You could displace it a bit, but only if you know from which side the face
will be seen (or create *two* new faces, one each above and below the old).

Simplest way to get some sort of marking: create some points,
placed say in the center of the selected faces.  (You could do that with e.g.
    appearance { linewidth 3 }
followed by a VECT object with a bunch of 1-vertex polylines (i.e. dots)
coinciding with the face centers.)  Since geomview automatically makes
points & lines, which coincide with a face, visible from *both* sides
of the face, this should work well.

> I've had a look at Crayola, but this seems to use a lot of Geomview
> internals and looks to be quite a complicated way of achieving a pretty
> simple effect. However, this is along the lines of what I want to do. Is
> there any point in trying to figure this out, and if yes, do you make
> internals reference material available?
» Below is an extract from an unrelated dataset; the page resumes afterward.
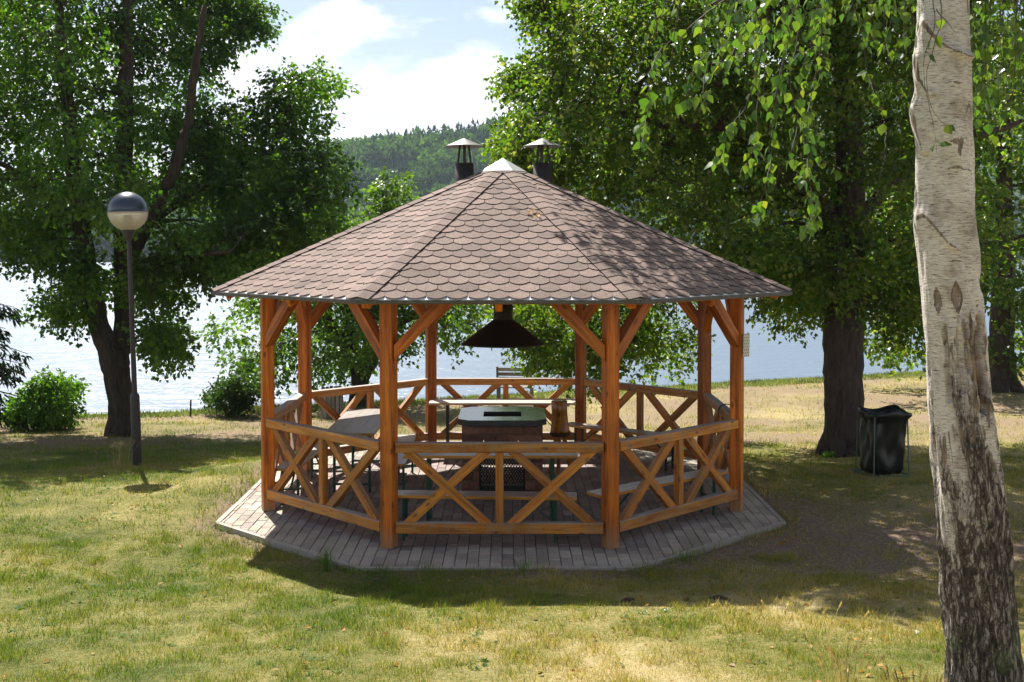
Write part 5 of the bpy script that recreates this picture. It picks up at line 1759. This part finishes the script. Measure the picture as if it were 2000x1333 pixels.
# the dense upper curtain and the right-hand curtain
for i_ in range(62):
    u0 = g.uniform(1330, 1800)
    Y = g.uniform(-8.6, -6.4)
    h_ = 40 + 210 * g.random() ** 1.8 * (0.65 if u0 > 1650 else 1.0)
    v0 = g.uniform(-90, -20)
    dx = g.uniform(-75, 30)
    twig([at(u0, v0, Y), at(u0 + dx * 0.4, v0 + h_ * 0.35, Y), at(u0 + dx * 0.8, v0 + h_ * 0.7, Y), at(u0 + dx, v0 + h_, Y + 0.05)], 0.046, 0.8)
for i_ in range(20):
    u0 = g.uniform(1890, 2040)
    Y = g.uniform(-8.4, -7.2)
    h_ = g.uniform(120, 320)
    v0 = g.uniform(-90, -30)
    dx = g.uniform(-25, 25)
    twig([at(u0, v0, Y), at(u0 + dx * 0.4, v0 + h_ * 0.35, Y), at(u0 + dx * 0.8, v0 + h_ * 0.7, Y), at(u0 + dx, v0 + h_, Y + 0.05)], 0.05, 0.7)
link('twigs', pymesh('twigs', *merge(tw), M_twig, True), birch)
def in_view(p):
    d = p - np.array(CAM)
    x, z = d[0] / d[1], d[2] / d[1]
    return abs(x) < 0.47 and z < 0.225
LV.sort(key=lambda q: (not in_view(q[0]), (q[0][1] - CAM[1])))
RV, RFc, k = [], [], 0
Lv = [np.array([vt.co for vt in m_.vertices]) for m_ in leaf_me]
Lf = [np.array([list(p_.vertices) for p_ in m_.polygons]) for m_ in leaf_me]
for n_, (p, ax, nn3, sz_) in enumerate(LV):
    ax = ax / np.linalg.norm(ax)
    nn3 = nn3 - ax * np.dot(nn3, ax)
    nn3 /= np.linalg.norm(nn3)
    sd = np.cross(ax, nn3)
    B = np.stack([sd, ax, nn3], 1) * sz_
    q = n_ % 4
    if n_ < 298:
        Mx = Matrix(((*B[0], p[0] - b0[0]), (*B[1], p[1] - b0[1]), (*B[2], p[2] - b0[2]), (0, 0, 0, 1)))
        link('leaf', leaf_me[q], birch, Mx)
    else:
        RV.append(Lv[q] @ B.T + p - b0)
        RFc.append(Lf[q] + k)
        k += len(Lv[q])
# high crown above the picture
VV2, FF2 = [np.concatenate(RV)], [np.concatenate(RFc)]
for i_ in range(46):
    d = g.normal(0, 1, 3)
    d /= np.linalg.norm(d)
    c_ = np.array([2.4, BY + 0.4, 7.6]) + d * np.array([1.9, 1.9, 1.7]) * g.random() ** 0.4
    P, A, Nn, L_, _, _ = sprays(c_, (0.5, 0.5, 0.6), 14, 10, 0.07, 900 + i_, 0.9)
    vv, ff = leaves_mesh(P, A, Nn, L_, L_ * 0.4)
    VV2.append(vv - b0)
    FF2.append(ff + k)
    k += len(vv)
o = link('leaves', npmesh('leaves', np.concatenate(VV2), np.concatenate(FF2), M_birchl), birch)
tag(o, kind='stuff')

# ------------------------------------------------------------------ lawn
def grass():
    g = np.random.default_rng(101)
    def field(n, x0, x1, y0, y1, h, wd_, keep=1.0):
        x, y = g.uniform(x0, x1, n), g.uniform(y0, y1, n)
        # stay inside a generous wedge in front of the camera
        ok = (np.abs(x - CAM[0]) < 0.56 * (y - CAM[1]) + 0.6) & (pad_dist(x, y) > -0.012) & (y < shore(x) - 0.1)
        dens = 0.14 + 3.4 * vnoise(x, y, 0.15, 2) * vnoise(x, y, 0.42, 1) * (0.35 + 1.3 * vnoise(x, y, 1.5, 7))
        dens *= (1 - 0.80 * bare_mask(x, y)) + 0.35 * np.exp(-(pad_dist(x, y) / 0.16) ** 2)
        dens *= (1 - 0.85 * dry_mask(x, y))
        ok &= g.random(n) < dens * keep
        x, y = x[ok], y[ok]
        m = len(x)
        z = ground_z(x, y) - 0.004
        tuft = vnoise(x, y, 0.13, 2) ** 2 * 2.0 + 0.35
        edge = np.exp(-(pad_dist(x, y) / 0.35) ** 2)
        hh = h * g.uniform(0.5, 1.35, m) * tuft * (1 + 0.7 * edge)
        a = g.random(m) * 2 * math.pi
        le = g.uniform(0.2, 1.0, m) * hh
        flat = g.random(m) < 0.30
        le = np.where(flat, g.uniform(0.03, 0.075, m), le)
        hh = np.where(flat, g.uniform(0.006, 0.018, m), hh)
        px, py = np.cos(a) * wd_, np.sin(a) * wd_
        b = a + g.uniform(0.6, 2.4, m)
        b1 = np.stack([x - px, y - py, z], -1)
        b2 = np.stack([x + px, y + py, z], -1)
        tp = np.stack([x + np.cos(b) * le, y + np.sin(b) * le, z + hh], -1)
        return np.stack([b1, b2, tp], 1).reshape(-1, 3)
    parts = [field(420000, -6, 6, -10.6, -6.0, 0.038, 0.0020),
             field(420000, -8, 8, -6.0, -2.0, 0.040, 0.0026),
             field(240000, -10.5, 10.5, -2.0, 4.0, 0.045, 0.0038),
             field(170000, -14, 14, 4.0, 12.0, 0.05, 0.006),
             field(90000, -15, 19, 12.0, 27.0, 0.07, 0.010)]
    # fresh fringe along the shore
    n = 26000
    x = g.uniform(-14, 20, n)
    y = shore(x) + g.uniform(-1.6, 0.5, n)
    z = ground_z(x, y)
    a = g.random(n) * 6.28
    hh = g.uniform(0.03, 0.11, n)
    shore_v = (np.stack([np.stack([x - 0.012 * np.cos(a), y - 0.012 * np.sin(a), z - 0.01], -1), np.stack([x + 0.012 * np.cos(a), y + 0.012 * np.sin(a), z - 0.01], -1), np.stack([x + g.normal(0, 0.03, n), y + g.normal(0, 0.03, n), z + hh], -1)], 1).reshape(-1, 3))
    tag(link('shore_grass', npmesh('shore_grass', shore_v, np.arange(len(shore_v)).reshape(-1, 3), M_shore)), 'fringe of fresh green grass along the edge of the lake', 'grass', kind='stuff')
    v = np.concatenate(parts)
    f = np.arange(len(v)).reshape(-1, 3)
    tag(link('grass', npmesh('grass', v, f, M_grass)), 'short dry lawn grass with green patches round the gazebo', 'grass', kind='stuff')
    # low broad-leaved weeds in patches
    n = 3400
    x, y = g.uniform(-6.5, 6, n), g.uniform(-10.4, 1.0, n)
    ok = (vnoise(x, y, 0.8, 4) * vnoise(x, y, 0.3, 5) > 0.36) & (pad_dist(x, y) > 0.03) & (bare_mask(x, y) < 0.5)
    x, y = x[ok], y[ok]
    per = 7
    m = len(x)
    z = ground_z(x, y)
    P = np.stack([x, y, z], -1)[:, None, :] + g.normal(0, 0.016, (m, per, 3)) * np.array([1, 1, 0.0])
    a = g.random((m, per)) * 6.28
    A = np.stack([np.cos(a), np.sin(a), g.uniform(0.15, 0.9, (m, per))], -1)
    Nn = np.stack([-np.cos(a) * 0.4, -np.sin(a) * 0.4, np.ones((m, per))], -1)
    L_ = g.uniform(0.018, 0.045, m * per)
    v, f = leaves_mesh(P.reshape(-1, 3), A.reshape(-1, 3), Nn.reshape(-1, 3), L_, L_ * 0.28)
    tag(link('weeds', npmesh('weeds', v, f, M_weed)), 'low broad leaved green weeds scattered in the dry lawn', 'weeds', kind='stuff')
    # fallen leaves and bits
    n = 2600
    x, y = g.uniform(-6.5, 6.5, n), g.uniform(-10.4, 3.0, n)
    keepd = g.random(n) < np.where(x > 0.2, 0.95, 0.22)
    keepd &= ~((pad_dist(x, y) < 0) & (g.random(n) < 0.88))
    x, y = x[keepd], y[keepd]
    m = len(x)
    z = np.where(pad_dist(x, y) < 0, 0.006, ground_z(x, y) + g.uniform(0.006, 0.03, m))
    a = g.random(m) * 6.28
    A = np.stack([np.cos(a), np.sin(a), g.normal(0, 0.2, m)], -1)
    Nn = g.normal(0, 0.35, (m, 3)) + np.array([0, 0, 1])
    L_ = g.uniform(0.025, 0.07, m)
    v, f = leaves_mesh(np.stack([x, y, z], -1), A, Nn, L_, L_ * 0.33, 0.05, 0.2)
    tag(link('fallen_leaves', npmesh('fallen_leaves', v, f, M_dry)), 'dry yellow and brown fallen leaves scattered on the lawn', 'leaves', kind='stuff')
grass()
def tuft(label, x, y, n, h, seed, m=None, spread=0.05, name='grass_tuft', cat='grass tuft', group=None, heads=False):
    g = np.random.default_rng(seed)
    b = np.array(gpt(x, y))
    V, F, k = [], [], 0
    for i in range(n):
        a = g.random() * 6.28
        q = np.array([math.cos(a), math.sin(a), 0]) * g.random() * spread
        hh = h * g.uniform(0.5, 1.1)
        d = np.array([math.cos(a), math.sin(a), 0]) * hh * g.uniform(0.1, 0.5)
        w_ = np.array([-math.sin(a), math.cos(a), 0]) * g.uniform(0.002, 0.0035)
        p1, p2, p3 = q, q + d * 0.35 + np.array([0, 0, hh * 0.6]), q + d + np.array([0, 0, hh])
        V += [p1 - w_, p1 + w_, p2 + w_ * 0.8, p2 - w_ * 0.8, p3]
        F += [[k, k + 1, k + 2, k + 3], [k + 3, k + 2, k + 4]]
        k += 5
        if heads:
            for s in range(5):
                c_ = p3 - (p3 - p2) * s * 0.13
                V += [c_ + np.array([0.006, 0, -0.012]), c_ + np.array([-0.006, 0.004, -0.004]), c_ + np.array([0, -0.004, 0.014])]
                F += [[k, k + 1, k + 2]]
                k += 3
    o = link(name, pymesh(name, V, F, m or M_weed), None, Matrix.Translation(b))
    return tag(o, label, cat, group, 'stuff' if h < 0.25 else None)
tuft('tall green grass tuft at the front left kerb', -1.62, -3.42, 46, 0.26, 1)
tuft('dry grass stalks round the foot of the lamp post', -5.72, 2.72, 40, 0.42, 2, M_straw, 0.30, heads=True)
tuft('dry seed stalks in the grass left of the birch foot', 1.98, -7.35, 26, 0.26, 3, M_straw, 0.16, heads=True)
tuft('dry seed stalks standing close beside the birch trunk', 2.22, -7.85, 40, 0.22, 4, M_straw, 0.14, heads=True)
tuft('sparse dry stalks in the shade between birch and pavement', 2.15, -5.9, 20, 0.20, 5, M_straw, 0.35, heads=True)
tuft('grass growing at the front right kerb', 1.75, -3.10, 46, 0.12, 6, None, 0.18)
tuft('green grass clump at the middle of the front kerb', 0.20, -3.48, 60, 0.11, 7, None, 0.22)
g = np.random.default_rng(15)
RP_, RA_, RN_ = [], [], []
for T_ in [tabs[q] for q in g.integers(0, min(500, len(tabs)), 46)]:
    Fm = T_[6]
    p = Fm @ Vector((T_[2] + g.uniform(-0.08, 0.08), T_[3] + g.uniform(0.0, 0.12), 0.016))
    n3 = Fm.to_3x3() @ Vector((0, 0, 1))
    RP_.append(p)
    RA_.append((Fm.to_3x3() @ Vector((g.normal(), g.normal(), 0))))
    RN_.append(np.array(n3) + g.normal(0, 0.25, 3))
v, f = leaves_mesh(np.array([list(p) for p in RP_]), np.array([list(p) for p in RA_]), np.array(RN_), g.uniform(0.015, 0.042, len(RP_)), 0.008, 0.05, 0.2)
tag(link('roof_litter', npmesh('roof_litter', v, f, M_dry)), 'small dry leaves blown onto the shingle roof', 'leaves', kind='stuff')
# broad leaves beside the birch
def broad_plant(label, x, y, n, ln, seed, name='leafy_plant', cat='plant'):
    g = np.random.default_rng(seed)
    P = g.normal(0, 0.03, (n, 3)) * np.array([1, 1, 0])
    a = g.random(n) * 6.28
    A = np.stack([np.cos(a), np.sin(a), g.uniform(0.3, 1.2, n)], -1)
    v, f = leaves_mesh(P + np.array([0, 0, 0.02]), A, np.stack([-np.cos(a), -np.sin(a), np.ones(n)], -1), g.uniform(0.6, 1.1, n) * ln, ln * 0.30)
    return tag(link(name, npmesh(name, v, f, M_weed), None, Matrix.Translation(gpt(x, y))), label, cat)
broad_plant('small bright green leafy plant at the foot of the birch', 2.36, -7.95, 16, 0.13, 5)
broad_plant('ivy like sprouts at the foot of the linden', lx - 0.42, LY - 0.55, 26, 0.16, 6)
def stick(label, x, y, ln, r, deg, seed):
    g = np.random.default_rng(seed)
    b = gpt(x, y)
    pts = [(-ln / 2, 0, r * 0.8), (-ln * 0.1, 0.012, r + 0.006), (ln * 0.2, -0.008, r + 0.004), (ln / 2, 0.01, r * 0.8)]
    o = link('stick', pymesh('stick', *tube(pts, [r, r * 1.05, r * 0.9, r * 0.6], 7), M_bark, True), None, Matrix.Translation((b[0], b[1], b[2] + 0.012)) @ Matrix.Rotation(R(deg), 4, 'Z'))
    tag(o, label, 'stick', 'sticks lying on the lawn')
stick('short dark stick on the dry lawn below the front right post', 1.02, -4.85, 0.13, 0.016, 30, 1)
stick('dark broken stick on the dry lawn towards the birch', 1.78, -4.75, 0.13, 0.017, -22, 2)
# fallen twig with dry leaves on the front roof face
a, b = ring(0, RE), ring(1, RE)
m_ = (a + b) / 2 + Vector((0, 0, ZE))
upv = (apex - m_).normalized()
nv = (b - a).normalized().cross(upv)
o_ = m_ + upv * 2.02 + Vector((0.22, 0, 0)) + nv * 0.022
tw_ = thing('fallen_twig', 'thin fallen twig with rusty leaves on the front roof slope', 'twig', tuple(o_))
tx = Vector((1, 0, 0))
loc = lambda x, y, z=0.0: tx * x + upv * y + nv * z
tp_ = merge([tube([loc(-0.16, 0.16), loc(-0.08, 0.08, 0.01), loc(0.02, 0.02, 0.012), loc(0.14, -0.08, 0.006)], [0.004, 0.004, 0.003, 0.002], 5),
             tube([loc(-0.08, 0.08, 0.01), loc(-0.04, -0.06, 0.01), loc(-0.10, -0.16, 0.004)], [0.003, 0.002, 0.002], 5)])
link('stem', pymesh('stem', *tp_, M_twig), tw_)
g = np.random.default_rng(9)
P = np.array([list(loc(0.14 + g.normal(0, 0.04), -0.09 + g.normal(0, 0.05), 0.012)) for _ in range(10)])
A = np.array([list(loc(g.normal(), g.normal())) for _ in range(10)])
v, f = leaves_mesh(P, A, np.tile(np.array(nv), (10, 1)) + g.normal(0, 0.3, (10, 3)), 0.055, 0.018)
link('dry_leaf', npmesh('dry_leaf', v, f, M_dry), tw_)

# ------------------------------------------------------------------ summer air over the lake
hm = bpy.data.materials.new('haze')
hm.use_nodes = True
hn = hm.node_tree
hn.nodes.clear()
ho = N(hn, 'ShaderNodeOutputMaterial')
pv = N(hn, 'ShaderNodeVolumePrincipled', i_Density=0.00015)
pv.inputs['Color'].default_value = (0.72, 0.86, 1.0, 1)
L(hn, pv.outputs[0], ho.inputs['Volume'])
vv, ff = box_v(-1620, 1620, -75, 2720, -9, 240)
tag(link('haze', pymesh('haze', vv, ff, hm)), kind='stuff')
I think a lot of the complication in Crayola just comes from having to
deal with lots of possible ways to change many different types of geom objects.
Indeed, you shouldn't need to be nearly as general; since you could work with
a single object, of a single data type (OFF I suppose), and since for marking
purposes you wouldn't even need to alter the object itself, you could probably
get all the information you need from the responses to
  (interest (pick world))
messages -- they'd contain both face indices within the OFF's face list
(to record which faces had been chosen, for later export) and
world-coordinates of the face's vertices (for creating visible markers).
It might be handy to look at the code for "nose", or at "example4.tcl".